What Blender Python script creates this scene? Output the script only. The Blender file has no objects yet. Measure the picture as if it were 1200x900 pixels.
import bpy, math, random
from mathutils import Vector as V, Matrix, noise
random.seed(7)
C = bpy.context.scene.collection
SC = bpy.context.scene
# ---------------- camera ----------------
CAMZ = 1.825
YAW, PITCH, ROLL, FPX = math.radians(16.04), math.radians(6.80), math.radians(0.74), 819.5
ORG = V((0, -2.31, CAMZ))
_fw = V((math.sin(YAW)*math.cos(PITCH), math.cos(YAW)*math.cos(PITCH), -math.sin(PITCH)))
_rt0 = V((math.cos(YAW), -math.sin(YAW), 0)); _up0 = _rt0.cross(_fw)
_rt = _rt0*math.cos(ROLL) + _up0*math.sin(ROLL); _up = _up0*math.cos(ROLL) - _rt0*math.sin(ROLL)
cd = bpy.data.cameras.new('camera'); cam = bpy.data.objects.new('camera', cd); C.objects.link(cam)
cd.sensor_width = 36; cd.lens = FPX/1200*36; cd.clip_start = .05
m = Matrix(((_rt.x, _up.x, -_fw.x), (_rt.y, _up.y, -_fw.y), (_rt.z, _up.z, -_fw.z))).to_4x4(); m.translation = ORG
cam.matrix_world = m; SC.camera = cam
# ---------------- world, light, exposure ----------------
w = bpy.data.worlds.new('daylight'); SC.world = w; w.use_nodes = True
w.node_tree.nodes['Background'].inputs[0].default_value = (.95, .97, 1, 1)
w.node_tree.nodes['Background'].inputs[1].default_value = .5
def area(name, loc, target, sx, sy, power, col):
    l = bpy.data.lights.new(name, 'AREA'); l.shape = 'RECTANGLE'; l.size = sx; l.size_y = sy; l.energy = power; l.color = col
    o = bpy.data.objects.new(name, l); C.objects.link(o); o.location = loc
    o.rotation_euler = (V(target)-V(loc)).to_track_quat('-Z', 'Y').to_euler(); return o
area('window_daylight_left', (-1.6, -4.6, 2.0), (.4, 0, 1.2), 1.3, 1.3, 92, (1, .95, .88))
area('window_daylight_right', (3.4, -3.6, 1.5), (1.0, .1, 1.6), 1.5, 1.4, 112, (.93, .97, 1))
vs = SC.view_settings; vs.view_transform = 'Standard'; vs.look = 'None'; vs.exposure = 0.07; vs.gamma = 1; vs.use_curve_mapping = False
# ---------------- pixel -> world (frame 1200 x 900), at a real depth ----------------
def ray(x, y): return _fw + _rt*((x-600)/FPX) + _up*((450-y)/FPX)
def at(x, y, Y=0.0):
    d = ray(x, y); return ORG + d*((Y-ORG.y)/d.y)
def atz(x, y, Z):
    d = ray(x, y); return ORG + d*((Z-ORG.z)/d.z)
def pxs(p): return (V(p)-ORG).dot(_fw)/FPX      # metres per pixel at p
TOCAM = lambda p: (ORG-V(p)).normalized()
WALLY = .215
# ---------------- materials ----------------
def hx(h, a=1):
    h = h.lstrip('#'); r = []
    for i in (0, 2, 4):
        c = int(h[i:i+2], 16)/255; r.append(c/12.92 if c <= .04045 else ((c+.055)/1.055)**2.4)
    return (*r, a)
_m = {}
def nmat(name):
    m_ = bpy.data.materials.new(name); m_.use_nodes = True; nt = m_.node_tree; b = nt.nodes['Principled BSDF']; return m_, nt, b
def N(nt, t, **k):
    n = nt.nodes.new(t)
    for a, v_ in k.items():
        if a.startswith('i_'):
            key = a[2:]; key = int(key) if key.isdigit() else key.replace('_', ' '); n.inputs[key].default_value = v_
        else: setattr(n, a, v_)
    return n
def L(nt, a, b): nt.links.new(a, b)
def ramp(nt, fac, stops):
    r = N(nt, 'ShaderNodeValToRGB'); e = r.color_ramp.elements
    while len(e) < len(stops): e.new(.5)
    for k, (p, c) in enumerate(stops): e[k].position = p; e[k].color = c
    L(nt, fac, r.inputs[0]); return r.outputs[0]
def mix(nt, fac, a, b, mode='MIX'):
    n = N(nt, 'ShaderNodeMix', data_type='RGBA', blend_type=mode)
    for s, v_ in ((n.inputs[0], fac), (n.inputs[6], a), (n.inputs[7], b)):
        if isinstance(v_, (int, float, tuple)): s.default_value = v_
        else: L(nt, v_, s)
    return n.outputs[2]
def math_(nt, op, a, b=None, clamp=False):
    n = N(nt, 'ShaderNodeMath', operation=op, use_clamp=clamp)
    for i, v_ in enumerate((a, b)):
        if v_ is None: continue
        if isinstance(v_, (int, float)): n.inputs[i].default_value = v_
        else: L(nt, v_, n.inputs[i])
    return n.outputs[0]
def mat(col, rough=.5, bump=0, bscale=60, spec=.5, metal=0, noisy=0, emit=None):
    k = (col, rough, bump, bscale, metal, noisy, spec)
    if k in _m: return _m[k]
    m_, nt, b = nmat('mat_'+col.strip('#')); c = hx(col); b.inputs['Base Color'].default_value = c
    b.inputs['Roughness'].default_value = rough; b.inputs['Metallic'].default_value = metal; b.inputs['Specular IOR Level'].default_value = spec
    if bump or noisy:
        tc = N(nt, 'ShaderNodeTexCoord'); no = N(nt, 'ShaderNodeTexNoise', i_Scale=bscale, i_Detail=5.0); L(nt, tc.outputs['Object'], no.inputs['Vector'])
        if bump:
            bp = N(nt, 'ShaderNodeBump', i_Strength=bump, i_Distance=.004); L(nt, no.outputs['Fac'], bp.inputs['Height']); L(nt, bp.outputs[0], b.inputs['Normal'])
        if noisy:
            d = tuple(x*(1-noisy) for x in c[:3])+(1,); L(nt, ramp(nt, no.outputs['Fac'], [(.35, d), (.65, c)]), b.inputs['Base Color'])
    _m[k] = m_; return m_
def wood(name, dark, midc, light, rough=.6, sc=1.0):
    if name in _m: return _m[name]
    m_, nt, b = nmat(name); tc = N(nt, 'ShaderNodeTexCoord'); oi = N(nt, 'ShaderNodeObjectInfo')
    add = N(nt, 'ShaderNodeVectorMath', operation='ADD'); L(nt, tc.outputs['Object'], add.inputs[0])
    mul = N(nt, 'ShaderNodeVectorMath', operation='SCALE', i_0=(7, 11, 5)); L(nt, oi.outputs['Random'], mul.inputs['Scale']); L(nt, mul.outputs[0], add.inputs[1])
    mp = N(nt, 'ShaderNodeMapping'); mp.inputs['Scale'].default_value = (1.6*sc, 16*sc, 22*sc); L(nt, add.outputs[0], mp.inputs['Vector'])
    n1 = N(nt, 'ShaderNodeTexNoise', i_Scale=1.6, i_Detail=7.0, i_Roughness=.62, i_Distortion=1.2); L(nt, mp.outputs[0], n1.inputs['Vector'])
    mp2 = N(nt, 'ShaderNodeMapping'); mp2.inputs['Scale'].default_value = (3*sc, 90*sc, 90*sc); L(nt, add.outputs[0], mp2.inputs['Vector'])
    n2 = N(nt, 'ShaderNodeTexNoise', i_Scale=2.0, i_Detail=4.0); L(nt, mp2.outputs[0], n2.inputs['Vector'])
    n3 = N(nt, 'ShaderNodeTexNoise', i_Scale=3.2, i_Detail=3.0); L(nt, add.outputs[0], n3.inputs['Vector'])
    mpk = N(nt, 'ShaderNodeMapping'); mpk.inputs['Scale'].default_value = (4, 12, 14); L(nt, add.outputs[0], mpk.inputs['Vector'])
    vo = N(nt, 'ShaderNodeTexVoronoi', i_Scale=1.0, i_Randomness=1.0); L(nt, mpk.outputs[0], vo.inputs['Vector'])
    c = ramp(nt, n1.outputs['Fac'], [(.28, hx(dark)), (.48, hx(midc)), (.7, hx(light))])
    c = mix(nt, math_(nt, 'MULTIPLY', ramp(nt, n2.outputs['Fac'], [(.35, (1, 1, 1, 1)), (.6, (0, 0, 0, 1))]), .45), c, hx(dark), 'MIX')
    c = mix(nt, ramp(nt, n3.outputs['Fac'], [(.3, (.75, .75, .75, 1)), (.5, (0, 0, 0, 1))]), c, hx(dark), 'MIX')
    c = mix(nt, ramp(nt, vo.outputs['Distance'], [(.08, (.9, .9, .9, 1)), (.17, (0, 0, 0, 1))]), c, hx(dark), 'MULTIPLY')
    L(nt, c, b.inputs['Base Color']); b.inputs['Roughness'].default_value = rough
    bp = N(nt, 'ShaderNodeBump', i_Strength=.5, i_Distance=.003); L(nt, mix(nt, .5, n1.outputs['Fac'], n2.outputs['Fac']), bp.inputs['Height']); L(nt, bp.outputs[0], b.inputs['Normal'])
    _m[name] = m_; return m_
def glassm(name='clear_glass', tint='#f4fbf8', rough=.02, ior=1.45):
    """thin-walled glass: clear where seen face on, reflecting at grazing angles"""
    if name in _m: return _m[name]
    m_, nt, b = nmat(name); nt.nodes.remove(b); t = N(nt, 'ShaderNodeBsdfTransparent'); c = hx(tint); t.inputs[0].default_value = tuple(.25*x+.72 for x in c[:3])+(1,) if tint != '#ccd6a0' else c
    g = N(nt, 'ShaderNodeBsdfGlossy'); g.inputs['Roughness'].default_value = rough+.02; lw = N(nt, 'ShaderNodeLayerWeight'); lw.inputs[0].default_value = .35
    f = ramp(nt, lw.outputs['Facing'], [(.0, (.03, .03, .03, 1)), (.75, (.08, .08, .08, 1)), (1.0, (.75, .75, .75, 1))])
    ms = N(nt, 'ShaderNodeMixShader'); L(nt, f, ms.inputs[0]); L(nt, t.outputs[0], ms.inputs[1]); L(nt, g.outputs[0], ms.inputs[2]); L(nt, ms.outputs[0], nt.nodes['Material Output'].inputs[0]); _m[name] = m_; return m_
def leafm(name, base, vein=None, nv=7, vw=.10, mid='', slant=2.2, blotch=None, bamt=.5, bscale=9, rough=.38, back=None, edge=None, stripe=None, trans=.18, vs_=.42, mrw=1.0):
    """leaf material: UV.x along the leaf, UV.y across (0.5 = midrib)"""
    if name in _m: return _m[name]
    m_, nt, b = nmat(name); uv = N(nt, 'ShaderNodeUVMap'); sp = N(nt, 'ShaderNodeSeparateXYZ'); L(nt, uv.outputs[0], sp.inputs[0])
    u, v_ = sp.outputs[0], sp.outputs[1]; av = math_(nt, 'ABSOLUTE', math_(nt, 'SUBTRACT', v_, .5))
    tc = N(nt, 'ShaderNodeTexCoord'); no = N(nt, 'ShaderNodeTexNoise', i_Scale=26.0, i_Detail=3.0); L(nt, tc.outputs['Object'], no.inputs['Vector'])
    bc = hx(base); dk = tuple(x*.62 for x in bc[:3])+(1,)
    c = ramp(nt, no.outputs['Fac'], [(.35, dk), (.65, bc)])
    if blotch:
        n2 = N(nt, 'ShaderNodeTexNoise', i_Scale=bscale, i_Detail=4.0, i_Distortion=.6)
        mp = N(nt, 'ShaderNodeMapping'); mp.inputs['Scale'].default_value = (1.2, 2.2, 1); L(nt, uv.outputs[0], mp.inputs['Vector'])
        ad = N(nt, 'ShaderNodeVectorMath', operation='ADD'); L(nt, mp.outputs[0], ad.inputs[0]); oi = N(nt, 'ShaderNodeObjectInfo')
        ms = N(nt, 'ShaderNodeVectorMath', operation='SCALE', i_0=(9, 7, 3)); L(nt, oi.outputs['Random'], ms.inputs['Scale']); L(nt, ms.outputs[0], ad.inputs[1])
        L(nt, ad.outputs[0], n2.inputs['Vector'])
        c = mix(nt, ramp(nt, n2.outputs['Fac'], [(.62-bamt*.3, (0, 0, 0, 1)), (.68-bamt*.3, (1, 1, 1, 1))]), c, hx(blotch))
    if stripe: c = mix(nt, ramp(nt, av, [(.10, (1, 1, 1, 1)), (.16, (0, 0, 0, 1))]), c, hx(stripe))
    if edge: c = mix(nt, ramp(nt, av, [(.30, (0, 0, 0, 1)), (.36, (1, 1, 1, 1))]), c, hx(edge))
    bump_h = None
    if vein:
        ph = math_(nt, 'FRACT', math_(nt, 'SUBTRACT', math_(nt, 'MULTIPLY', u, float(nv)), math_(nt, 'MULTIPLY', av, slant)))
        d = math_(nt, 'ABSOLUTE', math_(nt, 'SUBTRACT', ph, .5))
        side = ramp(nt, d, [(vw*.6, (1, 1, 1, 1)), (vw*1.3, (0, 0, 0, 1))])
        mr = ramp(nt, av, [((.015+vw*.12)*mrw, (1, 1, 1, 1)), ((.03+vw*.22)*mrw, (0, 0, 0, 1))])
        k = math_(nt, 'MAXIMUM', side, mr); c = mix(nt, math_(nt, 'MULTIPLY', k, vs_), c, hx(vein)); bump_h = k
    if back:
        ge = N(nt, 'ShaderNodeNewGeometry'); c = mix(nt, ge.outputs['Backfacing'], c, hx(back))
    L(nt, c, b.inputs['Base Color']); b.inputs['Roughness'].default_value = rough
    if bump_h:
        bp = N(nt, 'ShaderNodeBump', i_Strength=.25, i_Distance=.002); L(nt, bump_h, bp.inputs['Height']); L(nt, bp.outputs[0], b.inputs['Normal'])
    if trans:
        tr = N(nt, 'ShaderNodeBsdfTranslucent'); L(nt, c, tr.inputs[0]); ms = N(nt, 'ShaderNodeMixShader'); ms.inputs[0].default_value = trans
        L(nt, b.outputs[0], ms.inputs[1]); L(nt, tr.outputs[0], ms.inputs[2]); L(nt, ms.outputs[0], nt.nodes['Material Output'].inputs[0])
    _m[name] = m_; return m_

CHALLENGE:
Determine how many lines of the material include the string "objects". Output only that count.

REPLY TO THE TASK:
3